On 6/7/20 12:56 PM, Christophe Lyon wrote:
On Fri, 5 Jun 2020 at 19:58, Jason Merrill <ja...@redhat.com> wrote:
On 6/5/20 12:39 PM, Jason Merrill wrote:
On Fri, Jun 5, 2020 at 12:01 PM Christophe Lyon
<christophe.l...@linaro.org <mailto:christophe.l...@linaro.org>> wrote:
On Fri, 15 May 2020 at 23:54, Jason Merrill via Gcc-patches
<gcc-patches@gcc.gnu.org <mailto:gcc-patches@gcc.gnu.org>> wrote:
>
> On 5/15/20 2:21 PM, Richard Biener wrote:
> > On May 15, 2020 7:30:38 PM GMT+02:00, Jason Merrill
<ja...@redhat.com <mailto:ja...@redhat.com>> wrote:
> >> On Fri, May 15, 2020 at 3:15 AM Richard Biener
> >> <richard.guent...@gmail.com <mailto:richard.guent...@gmail.com>>
> >> wrote:
> >>
> >>>> +# When bootstrapping with GCC, build stage 1 in C++11 mode to
> >> ensure
> >>> that a
> >>>> +# C++11 compiler can still start the bootstrap.

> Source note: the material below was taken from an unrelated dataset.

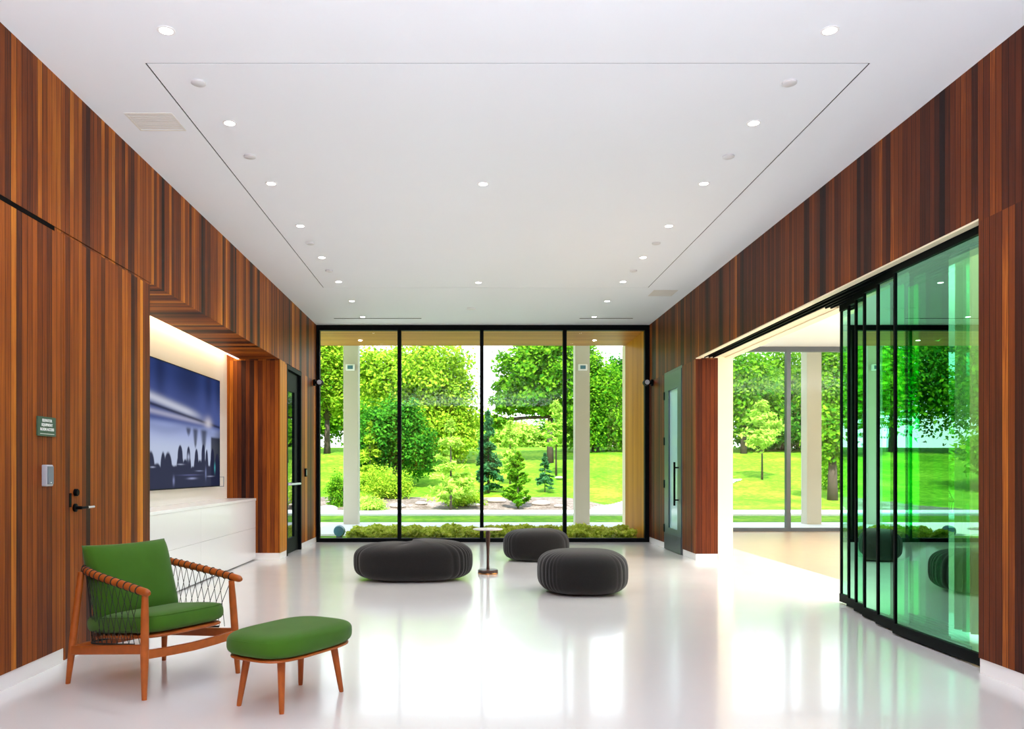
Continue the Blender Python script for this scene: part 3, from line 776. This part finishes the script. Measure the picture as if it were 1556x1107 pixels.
struct('ground', MB().box(-70,-30,-.3, -3.8,13.8,-.06).box(12.4,-30,-.3, 90,13.8,-.06), M['lawn'])
struct('path', MB().box(-30,15.5,-.10, 3.4,19.0,-.005).box(3.4,16.2,-.10, 30,19.0,-.005).box(-30,22.3,-.10, 30,24.6,.012).box(12.2,19.0,-.10,30,22.3,-.005), M['concrete'])
def bed_in(x, y):
    n = .7*mnoise.noise(Vector((x*.6,y*.6,3)))
    return (-9+n < x < 4.6+n*1.5) and 24.6 < y < 29.3+n*1.6-.25*abs(x+2)*.3
struct('ground_bed', patch(-10,6,24.6,31,110,50,.03,bed_in), M['bed'], smooth=True)
# winding walk on the right
def walk_in(x, y): 
    c = 3.4+.30*(y-24)+.02*(y-24)**2
    return abs(x-c-1.2) < 1.1
struct('path_winding', patch(3,16,24.6,36,80,70,.03,walk_in), M['concrete'], smooth=True)

for k, x in enumerate((-2.64, 2.58, 7.80)):
    o = MB().box(x-.165,18.30,-.02, x+.165,18.63,4.45).build('column', M['col'], None, bevel=.008); o['kind'] = 'structure'
    if k < 2:
        lab = ('small pale box lamp high on the porch column at the leftmost pane', 'small pale box lamp high on the porch column at the rightmost pane')[k]
        t = thing('column_lamp', lab, 'lamp', (x,18.30,3.52), 0, 'box lamps on the porch columns')
        MB().box(x-.10,18.22,3.45, x+.10,18.299,3.59).build('housing', M['white'], t, world=True, bevel=.01)
        MB().box(x-.06,18.213,3.48, x+.06,18.22,3.56).build('lens', M['bluegrey'], t, world=True)
struct('added_shade_canopy', MB().box(-30,15.7,4.45, 30,18.9,4.8), M['col'])  # unseen slab over the columns, added to keep the sun off them
for x in (-1.98,2.33):
    o = MB().lathe([(.035,.004),(.035,-.006)], (x,14.95,3.60), 20).build('soffit_light', M['lens']); tag(o, 'small lit downlight in the porch soffit seen through the '+('leftmost' if x < 0 else 'rightmost')+' pane', 'downlight', 'porch soffit downlights')
t = thing('garden_floodlight', 'round teal floodlight on the ground outside the leftmost pane', 'floodlight', (-2.30,14.55,0))
MB().lathe([(.02,-.10),(.09,-.09),(.105,.0),(.10,.04),(.085,.045)], (-2.30,14.55,.125), 24, 'y').build('housing', M['bluegrey'], t, 'angle', world=True)
MB().lathe([(.075,.046),(.07,.05)], (-2.30,14.45,.125), 24, 'y').build('lens', M['dgrey'], t, 'angle', world=True)
MB().box(-2.35,14.5,-.02, -2.25,14.6,.04).build('foot', M['dgrey'], t, world=True)

# ---- leaf meshes
def leaves_mesh(pos, nrm, size, aspect=1.7, rs=0, jitter=.55):
    g = np.random.default_rng(rs); n = len(pos)
    nrm = nrm + g.normal(0,jitter,(n,3)); nrm /= np.linalg.norm(nrm,axis=1)[:,None]+1e-9
    ref = g.normal(0,1,(n,3)); a = np.cross(nrm,ref); a /= np.linalg.norm(a,axis=1)[:,None]+1e-9
    b = np.cross(nrm,a)
    s = (size*(.6+.8*g.random(n)))[:,None]
    q = np.stack([pos-a*s*aspect/2, pos+b*s/2, pos+a*s*aspect/2, pos-b*s/2],1).reshape(-1,3)
    return q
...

> >>>> if test "$enable_bootstrap:$GXX" = "yes:yes"; then
> >>>> + CXX="$CXX -std=gnu++11"
> >>>
> >>> So I just spotted this - since we're requiring a ISO C++11
compiler shouldn't
> >>> we build stage1 with -std=c++11 rather than gnu++11 (whatever
the detailed
> >>> differences are here)? Also not sure what level of -pedantic
we'd need to
> >>> avoid GNU extensions even with -std=c++11. Of course there
are (I hope)
> >>> a lot less GNU extensions for C++ than there were for C and
hopefully
> >>> no extra in gnu++11 compared to gnu++98 which we checked
previously.
>
> Building stage 1 with -std=c++11 -pedantic-errors works with
8.3.1, but
> fails pretty badly with 4.8.5,
>
> >> When we first moved to C++ I tried using -std=c++98, but there
were too
> >> many places where we were assuming that if we're building with
GCC, we can
> >> use GNU C extensions.
> >>
> >> I'll see if that's still a problem for -std=c++11.
>
> It doesn't seem to be, so I've made that change.
>
> >>> There also does not seem to be a configure check which may
present
> >>> users with a more useful error message than later cryptic
fail of build?
> >>> I suppose we cannot simply check __cplusplus for this, can
we? Do
> >>> other common host compilers need additional options to enable
C++11?
> >>
> >> Good point, I'll add that.
>
> This patch uses a test from the autoconf archive to add any needed
> flags. Tested with GCC 4.8.5 and clang 3.4.2 (with the above stage 1
> -std=c++11 disabled).
>
> >>> Should we try to second guess such flags via configury? For
example
> >>> GCC 4.8 defaults to -std=gnu++98 and the above only seems to
apply
> >>> to the bootstrap case so GCC 4.8 cannot be used to build cross
> >> compilers
> >>> without adjusting CC and CXX?
> >>
> >> Older GCC is still GCC and will get the flag automatically.
> >
> > But yes:yes suggests that when building a cross compiler this
doesn't apply?
>
> True, but the new test should cover that case.
>
> OK for trunk?
Hi,
After recent commits on trunk that make use of c++11 features, I'm now
unable to build cross-compilers (x86_64 host, arm/aarch64 targets)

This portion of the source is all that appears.